The latest Scottish Ensemble’s trademark imaginative programming brings us South Atlantic Crossings, exploring what happens when music and traditions of two continents collide. The influences of Bach and Mozart on South Americans Villa-Lobos and Piazzolla are surprising, and adding the exciting Venezuelan pianist Gabriela Montero to the mix promised some high drama.
Mozart made a study of Bach, the story goes, rattling off his fugues to the delight of his wife Constanza who suggested he used this form in his own composition. His Adagio and Fugue was a startling mixture of compositional styles, beginning with a stately opening played here with precise bite and attack but interspersed with cello passages softly glowing in contrast before launching into the fugue. The Ensemble imbued a restless urgency into this piece, passing passages across from player to player in an exciting dialogue which became bolder as it built to a flourishing climax.
Our first visit across the South Atlantic was to hear Villa-Lobos’ aria from the Bachianas Brasileiras no. 5 arranged for strings by John Krance. The dreamy theme was played on individual instruments, but then shared in combinations often an octave apart, the players enjoying setting up and then leaning into a gentle Brazilian sway of plucked broken chords referencing Bach’s ever moving bass lines. After some high passion, particularly from the sonorous three cellos, the music returned to the start, deliberately understated this time by the Ensemble and to a final softly dying chord.

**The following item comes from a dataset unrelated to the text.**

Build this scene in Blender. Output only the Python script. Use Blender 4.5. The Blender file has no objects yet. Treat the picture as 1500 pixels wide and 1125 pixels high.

Bach’s influence was felt throughout this programme, but the only Bach piece was his challenging Ricecar a 6, a devilish fugue in six parts. Jonathan Morton explained that it is like six people in a room having a conversation about something important, but all talking at once. We hear this on the radio sometimes when a presenter fails to stop just two people talking over each other, but it is intriguing that something which cannot work for speech manages very well musically. Using a reduced ensemble of single players for each part, Bach’s complicated gift to the King of Prussia was given a good workout, the double bass providing depth to the short pedal points and it was fun to try to trace the individual voices working their way through the musical puzzle.
To finish the first half, the Ensemble was joined by Gabriela Montero to perform Piazzolla’s Three Pieces for Chamber Orchestra. A menacing Prelude beginning with a ghostly tremolo played near the bridge with repeated single notes from the piano on the beat developed into a sad flowing melody, violins and cellos with question and answer phrases. A lively fugue followed, pianist and lower strings lightly tapping out tango based rhythms with their fingers as the subject began in the upper strings developing into fierce unisons and a robust wild and spiky piano from Montero. Counting the band in, Un, dos, tres….. she sparkled at the keys in the bright and busy the Divertimento with all the fun and excitement of a bustling Buenos Aires.